— BEGIN ITEMS —

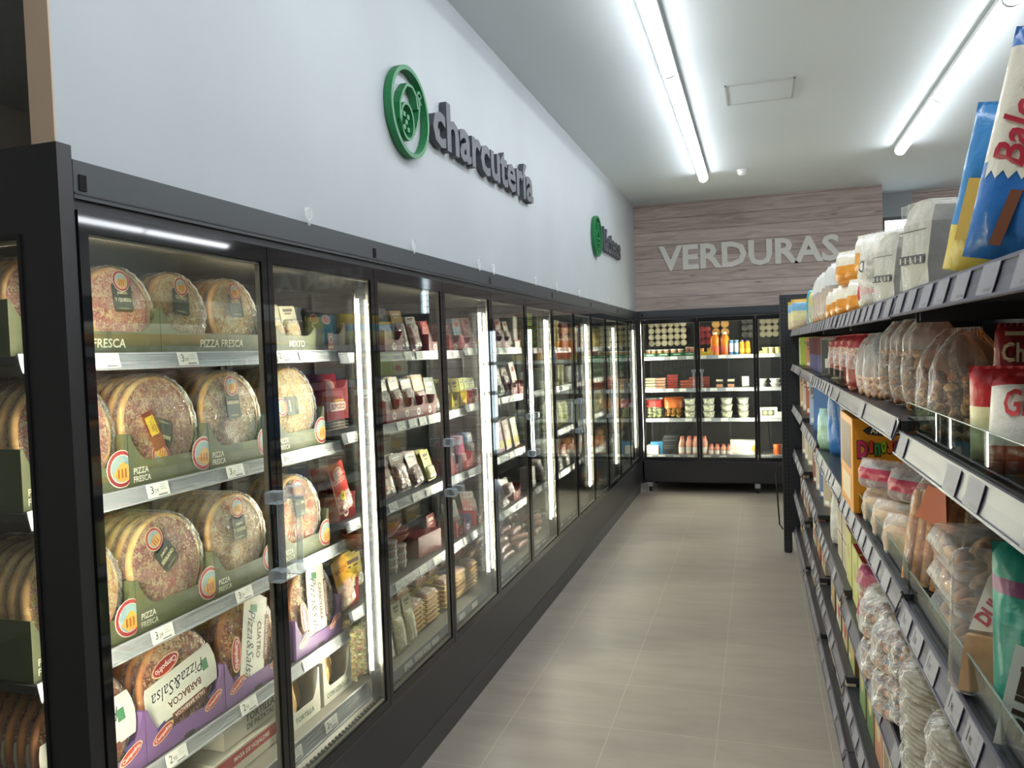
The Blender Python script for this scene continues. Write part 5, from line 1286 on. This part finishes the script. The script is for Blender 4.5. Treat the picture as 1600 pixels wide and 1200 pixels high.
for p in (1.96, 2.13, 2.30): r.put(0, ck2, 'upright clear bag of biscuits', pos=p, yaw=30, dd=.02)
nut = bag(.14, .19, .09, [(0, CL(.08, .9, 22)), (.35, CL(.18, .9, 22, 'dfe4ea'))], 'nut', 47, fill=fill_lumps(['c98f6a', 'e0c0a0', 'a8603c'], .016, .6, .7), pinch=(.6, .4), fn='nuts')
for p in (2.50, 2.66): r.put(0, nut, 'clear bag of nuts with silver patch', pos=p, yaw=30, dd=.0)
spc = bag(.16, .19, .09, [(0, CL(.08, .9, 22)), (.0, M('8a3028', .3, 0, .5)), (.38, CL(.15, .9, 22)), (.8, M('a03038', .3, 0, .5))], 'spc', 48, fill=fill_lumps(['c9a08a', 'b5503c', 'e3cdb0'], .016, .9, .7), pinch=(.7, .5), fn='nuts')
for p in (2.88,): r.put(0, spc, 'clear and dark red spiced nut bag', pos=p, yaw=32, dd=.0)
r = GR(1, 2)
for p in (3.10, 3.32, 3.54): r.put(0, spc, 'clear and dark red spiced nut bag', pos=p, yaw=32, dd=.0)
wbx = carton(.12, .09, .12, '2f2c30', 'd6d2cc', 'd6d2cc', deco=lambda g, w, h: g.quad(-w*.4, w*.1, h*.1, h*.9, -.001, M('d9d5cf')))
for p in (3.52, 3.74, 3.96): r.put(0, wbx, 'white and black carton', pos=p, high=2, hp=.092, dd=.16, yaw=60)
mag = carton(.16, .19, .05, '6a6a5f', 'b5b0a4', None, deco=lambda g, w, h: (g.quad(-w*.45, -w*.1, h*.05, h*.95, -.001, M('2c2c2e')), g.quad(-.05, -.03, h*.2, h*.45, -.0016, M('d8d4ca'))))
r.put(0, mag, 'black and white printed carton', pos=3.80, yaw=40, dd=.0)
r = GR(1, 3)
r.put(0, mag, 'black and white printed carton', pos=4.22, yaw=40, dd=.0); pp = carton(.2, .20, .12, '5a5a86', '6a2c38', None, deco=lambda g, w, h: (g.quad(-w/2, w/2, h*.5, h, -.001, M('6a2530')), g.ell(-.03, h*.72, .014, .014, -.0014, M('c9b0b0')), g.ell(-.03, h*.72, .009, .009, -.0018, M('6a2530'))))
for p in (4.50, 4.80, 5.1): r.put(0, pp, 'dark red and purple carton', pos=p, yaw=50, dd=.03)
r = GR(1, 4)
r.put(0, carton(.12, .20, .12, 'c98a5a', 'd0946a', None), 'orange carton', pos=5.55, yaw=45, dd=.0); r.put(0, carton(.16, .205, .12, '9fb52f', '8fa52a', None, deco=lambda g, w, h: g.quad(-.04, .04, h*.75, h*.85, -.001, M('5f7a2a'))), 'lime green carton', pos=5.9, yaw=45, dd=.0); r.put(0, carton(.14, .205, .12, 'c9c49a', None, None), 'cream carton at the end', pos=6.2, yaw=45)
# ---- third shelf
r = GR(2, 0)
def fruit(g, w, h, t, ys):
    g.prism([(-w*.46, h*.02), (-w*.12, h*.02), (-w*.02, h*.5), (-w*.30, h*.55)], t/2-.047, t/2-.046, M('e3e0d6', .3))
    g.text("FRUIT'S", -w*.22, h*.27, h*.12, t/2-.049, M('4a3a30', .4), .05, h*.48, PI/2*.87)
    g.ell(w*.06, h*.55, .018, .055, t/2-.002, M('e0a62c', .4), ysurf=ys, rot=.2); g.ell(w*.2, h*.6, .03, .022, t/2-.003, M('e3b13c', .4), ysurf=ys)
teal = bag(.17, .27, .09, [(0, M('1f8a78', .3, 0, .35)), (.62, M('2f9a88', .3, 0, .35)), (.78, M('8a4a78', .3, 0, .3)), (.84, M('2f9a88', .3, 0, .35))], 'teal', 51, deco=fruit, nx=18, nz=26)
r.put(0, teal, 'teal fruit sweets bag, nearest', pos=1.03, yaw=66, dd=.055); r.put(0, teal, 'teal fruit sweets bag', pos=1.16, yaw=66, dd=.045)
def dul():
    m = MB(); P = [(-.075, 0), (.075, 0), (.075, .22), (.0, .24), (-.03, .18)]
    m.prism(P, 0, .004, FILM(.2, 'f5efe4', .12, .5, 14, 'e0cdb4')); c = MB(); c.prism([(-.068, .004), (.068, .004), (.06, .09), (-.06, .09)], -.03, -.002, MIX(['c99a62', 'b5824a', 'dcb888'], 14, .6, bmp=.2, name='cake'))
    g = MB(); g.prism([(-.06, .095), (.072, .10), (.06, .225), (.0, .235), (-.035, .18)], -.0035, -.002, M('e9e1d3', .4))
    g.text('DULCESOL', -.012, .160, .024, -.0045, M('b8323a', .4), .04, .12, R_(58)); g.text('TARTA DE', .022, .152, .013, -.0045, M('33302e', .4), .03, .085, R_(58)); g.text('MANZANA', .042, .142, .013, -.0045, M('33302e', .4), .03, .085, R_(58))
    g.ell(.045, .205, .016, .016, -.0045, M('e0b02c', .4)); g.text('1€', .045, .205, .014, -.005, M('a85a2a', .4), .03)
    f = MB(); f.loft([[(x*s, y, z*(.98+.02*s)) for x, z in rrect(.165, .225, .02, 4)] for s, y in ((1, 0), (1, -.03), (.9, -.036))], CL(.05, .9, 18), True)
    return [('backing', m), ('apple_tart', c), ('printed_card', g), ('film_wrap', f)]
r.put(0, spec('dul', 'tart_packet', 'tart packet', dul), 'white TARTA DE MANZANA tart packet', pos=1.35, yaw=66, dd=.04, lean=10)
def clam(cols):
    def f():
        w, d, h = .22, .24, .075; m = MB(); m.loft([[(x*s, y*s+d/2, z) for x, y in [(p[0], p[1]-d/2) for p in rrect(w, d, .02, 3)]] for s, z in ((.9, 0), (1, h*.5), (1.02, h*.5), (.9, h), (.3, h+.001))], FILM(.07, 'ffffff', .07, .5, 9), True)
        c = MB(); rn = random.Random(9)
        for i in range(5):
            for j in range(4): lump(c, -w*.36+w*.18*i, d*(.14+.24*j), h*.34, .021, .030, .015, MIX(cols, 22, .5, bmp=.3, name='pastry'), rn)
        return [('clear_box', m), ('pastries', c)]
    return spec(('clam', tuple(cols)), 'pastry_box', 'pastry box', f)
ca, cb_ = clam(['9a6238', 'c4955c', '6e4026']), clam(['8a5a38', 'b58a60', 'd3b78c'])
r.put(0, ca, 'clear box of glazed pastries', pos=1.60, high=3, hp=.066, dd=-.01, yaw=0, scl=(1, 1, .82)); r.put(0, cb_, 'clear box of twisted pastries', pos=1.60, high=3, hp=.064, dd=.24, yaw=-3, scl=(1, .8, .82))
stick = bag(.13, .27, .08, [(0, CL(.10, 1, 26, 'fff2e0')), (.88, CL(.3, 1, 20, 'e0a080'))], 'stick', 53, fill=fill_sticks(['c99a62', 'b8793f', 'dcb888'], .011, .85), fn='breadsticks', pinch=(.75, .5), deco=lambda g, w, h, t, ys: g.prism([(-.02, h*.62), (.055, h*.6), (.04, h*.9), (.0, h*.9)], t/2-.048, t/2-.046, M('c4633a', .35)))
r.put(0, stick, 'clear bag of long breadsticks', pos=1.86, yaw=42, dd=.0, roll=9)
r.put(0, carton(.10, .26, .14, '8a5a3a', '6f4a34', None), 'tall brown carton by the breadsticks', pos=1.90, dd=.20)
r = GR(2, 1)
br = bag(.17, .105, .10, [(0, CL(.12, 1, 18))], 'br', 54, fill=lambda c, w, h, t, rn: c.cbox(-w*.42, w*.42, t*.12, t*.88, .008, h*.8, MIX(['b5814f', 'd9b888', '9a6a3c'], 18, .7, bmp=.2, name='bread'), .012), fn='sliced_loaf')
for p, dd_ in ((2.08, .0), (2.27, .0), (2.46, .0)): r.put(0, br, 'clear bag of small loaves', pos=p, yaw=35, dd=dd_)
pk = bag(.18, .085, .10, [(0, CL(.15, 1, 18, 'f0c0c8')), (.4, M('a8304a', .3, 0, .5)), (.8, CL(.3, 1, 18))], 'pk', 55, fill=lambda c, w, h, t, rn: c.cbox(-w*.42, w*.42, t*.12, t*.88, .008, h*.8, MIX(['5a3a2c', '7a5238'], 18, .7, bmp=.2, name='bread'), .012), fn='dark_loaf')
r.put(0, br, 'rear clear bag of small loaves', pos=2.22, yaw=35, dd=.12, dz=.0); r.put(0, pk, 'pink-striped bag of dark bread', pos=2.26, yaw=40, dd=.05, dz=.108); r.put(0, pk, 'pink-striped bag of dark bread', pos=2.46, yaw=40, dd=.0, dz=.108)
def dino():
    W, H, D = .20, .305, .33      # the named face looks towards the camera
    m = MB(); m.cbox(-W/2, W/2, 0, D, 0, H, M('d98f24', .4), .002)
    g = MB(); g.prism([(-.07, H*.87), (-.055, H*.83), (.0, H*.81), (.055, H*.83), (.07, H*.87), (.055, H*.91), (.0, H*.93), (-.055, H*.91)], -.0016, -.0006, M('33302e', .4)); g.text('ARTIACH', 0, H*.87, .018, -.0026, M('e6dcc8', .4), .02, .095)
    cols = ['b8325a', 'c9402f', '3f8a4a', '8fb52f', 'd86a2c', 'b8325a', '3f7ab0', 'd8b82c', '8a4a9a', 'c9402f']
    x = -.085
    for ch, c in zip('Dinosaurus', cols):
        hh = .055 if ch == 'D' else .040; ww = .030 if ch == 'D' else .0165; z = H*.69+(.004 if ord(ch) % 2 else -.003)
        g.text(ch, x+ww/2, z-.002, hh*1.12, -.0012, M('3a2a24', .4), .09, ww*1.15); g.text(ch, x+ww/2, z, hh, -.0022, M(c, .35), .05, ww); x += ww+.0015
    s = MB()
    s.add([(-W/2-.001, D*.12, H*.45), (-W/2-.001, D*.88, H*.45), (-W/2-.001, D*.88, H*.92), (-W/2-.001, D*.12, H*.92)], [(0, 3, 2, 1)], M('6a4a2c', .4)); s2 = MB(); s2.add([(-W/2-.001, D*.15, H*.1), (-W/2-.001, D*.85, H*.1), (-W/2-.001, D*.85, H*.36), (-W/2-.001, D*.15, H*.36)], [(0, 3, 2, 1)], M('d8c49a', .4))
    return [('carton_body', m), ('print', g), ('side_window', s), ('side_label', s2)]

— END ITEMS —
— BEGIN ITEMS —

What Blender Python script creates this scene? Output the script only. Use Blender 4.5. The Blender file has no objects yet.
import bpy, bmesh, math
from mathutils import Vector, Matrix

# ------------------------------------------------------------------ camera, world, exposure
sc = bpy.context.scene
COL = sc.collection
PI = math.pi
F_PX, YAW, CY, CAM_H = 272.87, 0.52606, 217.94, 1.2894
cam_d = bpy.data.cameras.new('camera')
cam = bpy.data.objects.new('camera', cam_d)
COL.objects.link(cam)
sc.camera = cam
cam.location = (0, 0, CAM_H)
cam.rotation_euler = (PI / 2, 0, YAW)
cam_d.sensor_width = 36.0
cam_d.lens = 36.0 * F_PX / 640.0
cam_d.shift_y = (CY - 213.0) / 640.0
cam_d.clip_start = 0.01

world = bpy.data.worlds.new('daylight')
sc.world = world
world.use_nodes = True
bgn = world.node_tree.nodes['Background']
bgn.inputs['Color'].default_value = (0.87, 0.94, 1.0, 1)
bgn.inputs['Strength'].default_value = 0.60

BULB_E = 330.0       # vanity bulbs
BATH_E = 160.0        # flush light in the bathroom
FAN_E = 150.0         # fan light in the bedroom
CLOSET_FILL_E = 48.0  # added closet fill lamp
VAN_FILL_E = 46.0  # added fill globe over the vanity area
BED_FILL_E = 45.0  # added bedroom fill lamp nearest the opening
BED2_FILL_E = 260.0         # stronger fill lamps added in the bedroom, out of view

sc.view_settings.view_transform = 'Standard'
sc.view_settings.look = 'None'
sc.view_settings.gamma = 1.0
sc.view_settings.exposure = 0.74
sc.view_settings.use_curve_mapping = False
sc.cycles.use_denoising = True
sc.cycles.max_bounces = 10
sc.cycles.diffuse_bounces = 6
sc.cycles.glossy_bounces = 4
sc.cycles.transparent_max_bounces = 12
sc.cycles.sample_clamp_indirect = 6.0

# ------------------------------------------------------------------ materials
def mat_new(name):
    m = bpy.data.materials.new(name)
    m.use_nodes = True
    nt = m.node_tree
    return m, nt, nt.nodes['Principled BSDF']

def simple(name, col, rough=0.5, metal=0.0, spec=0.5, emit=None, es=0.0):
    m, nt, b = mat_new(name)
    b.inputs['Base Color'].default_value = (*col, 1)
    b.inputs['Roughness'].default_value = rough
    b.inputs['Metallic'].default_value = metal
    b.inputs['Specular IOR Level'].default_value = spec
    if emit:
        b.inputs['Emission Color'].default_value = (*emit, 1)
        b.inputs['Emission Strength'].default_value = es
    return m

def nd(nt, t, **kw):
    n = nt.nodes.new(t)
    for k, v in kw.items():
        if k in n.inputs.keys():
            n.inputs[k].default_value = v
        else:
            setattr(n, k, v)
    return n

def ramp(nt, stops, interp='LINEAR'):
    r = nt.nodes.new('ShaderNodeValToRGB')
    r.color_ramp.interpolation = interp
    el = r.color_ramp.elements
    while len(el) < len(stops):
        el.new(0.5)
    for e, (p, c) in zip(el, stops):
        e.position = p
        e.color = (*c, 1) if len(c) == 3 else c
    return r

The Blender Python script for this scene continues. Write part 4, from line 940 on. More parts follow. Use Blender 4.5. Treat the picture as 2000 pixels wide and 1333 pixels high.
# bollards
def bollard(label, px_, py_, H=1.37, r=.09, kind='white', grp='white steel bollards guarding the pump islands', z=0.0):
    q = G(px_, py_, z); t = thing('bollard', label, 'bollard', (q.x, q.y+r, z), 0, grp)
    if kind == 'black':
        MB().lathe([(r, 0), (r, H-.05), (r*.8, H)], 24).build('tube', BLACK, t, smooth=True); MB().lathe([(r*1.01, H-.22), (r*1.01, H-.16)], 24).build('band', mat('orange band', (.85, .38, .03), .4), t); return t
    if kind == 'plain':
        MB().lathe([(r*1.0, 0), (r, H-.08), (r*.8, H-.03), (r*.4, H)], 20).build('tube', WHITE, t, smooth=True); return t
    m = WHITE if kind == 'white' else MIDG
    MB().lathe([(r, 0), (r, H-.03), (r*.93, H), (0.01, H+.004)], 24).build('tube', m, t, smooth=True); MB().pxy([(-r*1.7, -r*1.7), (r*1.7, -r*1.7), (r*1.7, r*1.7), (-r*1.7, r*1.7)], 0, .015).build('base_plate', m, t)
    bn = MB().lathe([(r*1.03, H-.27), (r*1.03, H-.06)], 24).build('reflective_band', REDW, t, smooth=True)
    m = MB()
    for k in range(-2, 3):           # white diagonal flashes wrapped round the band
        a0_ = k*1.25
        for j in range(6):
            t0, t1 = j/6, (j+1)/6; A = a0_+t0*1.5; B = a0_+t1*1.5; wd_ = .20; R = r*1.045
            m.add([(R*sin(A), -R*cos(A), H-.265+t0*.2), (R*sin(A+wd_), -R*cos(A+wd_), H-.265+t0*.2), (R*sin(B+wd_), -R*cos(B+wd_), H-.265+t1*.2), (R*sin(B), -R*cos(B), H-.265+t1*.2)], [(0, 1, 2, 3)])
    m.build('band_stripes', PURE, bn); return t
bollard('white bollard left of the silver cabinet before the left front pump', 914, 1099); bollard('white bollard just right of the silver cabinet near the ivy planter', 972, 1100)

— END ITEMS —

§ **WHAT TO WORK ON**
In the material above, locate the line containing "What Blender Python" and the line containing "from mathutils import Vector, Matrix". Transcribe exactly those two lines and every line between them, and nothing more.

§ **WRITTEN ANSWER**
What Blender Python script creates this scene? Output the script only. Use Blender 4.5. The Blender file has no objects yet.
import bpy, bmesh, math
from mathutils import Vector, Matrix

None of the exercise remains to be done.